Friday 26 April 2013

Friday Shopping



When I was growing up, holidays meant France.  Renting a gite in some corner of rural south west France.  There was lots and lots of eating out. I was maybe eleven or twelve when we had classic trout with almonds and then a mind blowing blackcurrant sorbet.   It's the earliest thing I recall eating, but tasting those flavours today transports me straight back.
And we spent hours shopping too.  A bit different to the soulless trolley pushing back home.  And no chore, even at that age.
Interspersed between visiting cathedrals, museums and exquisite villages improbably perched on hill tops, we became regulars at the local boulangerie and boucherie, charcuterie and of course the vegetable markets.  
I guess that naïveté alone is to blame for expecting something similar when we moved here.

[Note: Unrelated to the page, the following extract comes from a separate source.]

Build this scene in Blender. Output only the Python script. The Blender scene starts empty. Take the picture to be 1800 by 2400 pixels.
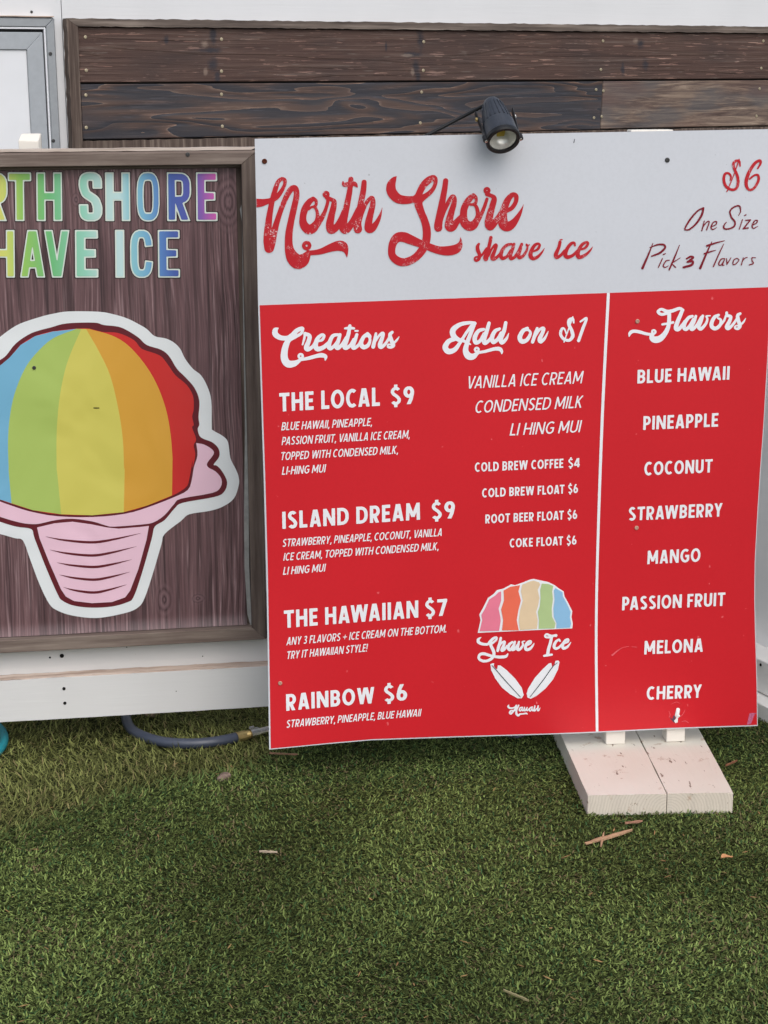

When hunting for our renovation project/building plot, amongst the must haves on the list was a bakery in the village.  I’m about twenty years out of date.  There isn’t one and of the four in the nearby town, two have closed in the three years we have been here.  There is a bread van, but given that it arrives here at about two thirty in the afternoon, it is not a lot of use for lunch.  Not to worry, we have a bread machine.  A solution or part of the problem?
As for a butchers, well our tiny budget doesn’t allow for much spending in that department, anyway.  We quickly learnt that much of the cheap meat in the supermarket was both cheap and nasty.  We would never eat it back in the UK, so why did we think it would be any different here?  It all comes from the same EU factory farms, after all.  
And then we discovered the boucherie in the next village but two.  The shop is tiny, the range of cuts impressive and a handwritten board tells you from which farm each animal originates.  It's not cheap and why should it be?  There may not be a huge supply chain to finance, but years of love, skill and experience go into each and every dark aged morsel, from the bloodlines of the animal to the passion of the butcher. 
Today we bought two steaks cut from the lamb gigot and a single rump steak, for which we had to wait; the piece we wanted, the butcher decided was not good enough, so prepared a new slab and cut our single steak from the heart of the rump.  The bill was almost half our household budget for the week, but is all the meat we’ll eat for the next two weeks in all likelihood.
My only concern is the food miles of the beef; the farm it was raised on is closer to us than the shop it was sold in!